The difference between people who want to close their eyes when confronted with horror and those who peek may never be understood.
Last year, when Islamic State beheadings were big news, an academic paper titled “Captivated and Grossed Out: An Examination of Processing Core and Sociomoral Disgusts in Entertainment Media” was published. I asked one of the authors, Bridget Rubenking, why descriptions of “Dafu Love” are so compelling to some people.
Having studied the disgust reactions of 130 test subjects, she’s pretty sure it’s about avoidance of taboos. Her hypothesis is that our ape brains are programmed to learn from watching the things we don’t want to happen to ourselves, and that it’s part of “our oral rejection system.” Essentially, we instinctively want to follow taboos, but we also want to see them broken.
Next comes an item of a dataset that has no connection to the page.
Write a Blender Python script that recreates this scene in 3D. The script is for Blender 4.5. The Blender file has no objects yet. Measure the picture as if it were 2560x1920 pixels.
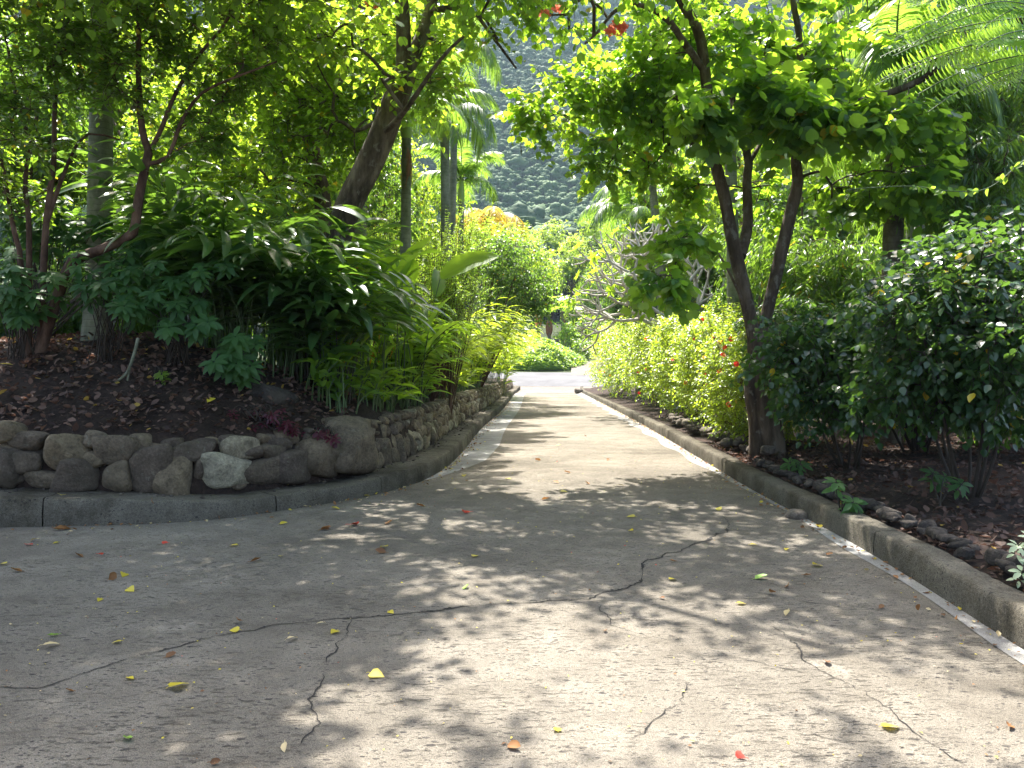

A desire to see violent things happen to other people, she said, “may have manifested itself over time to tell us what practices and what people to avoid, and we rubberneck because we don’t want to do the bad thing.”
According to Kardasz, “one of the continuing challenges of crimes against children is the fact that emotionally, logically, and psychologically we so abhor these crimes that we want to do everything to deny their existence,” he said.
But as the 239,000 views on Takedownman’s video can attest, these crimes fascinate some of us, and not everyone wants to “deny their existence” at all. And the difference between people who want to close their eyes when confronted with horror and those who peek may never be understood.
“There’s content for all types because there’s all types of people. I don’t know some of the underlying issues of why some people are more drawn to this content than not,” Rubenking said. “People’s moral codes may or may not be involved in the type of content that they can stomach.”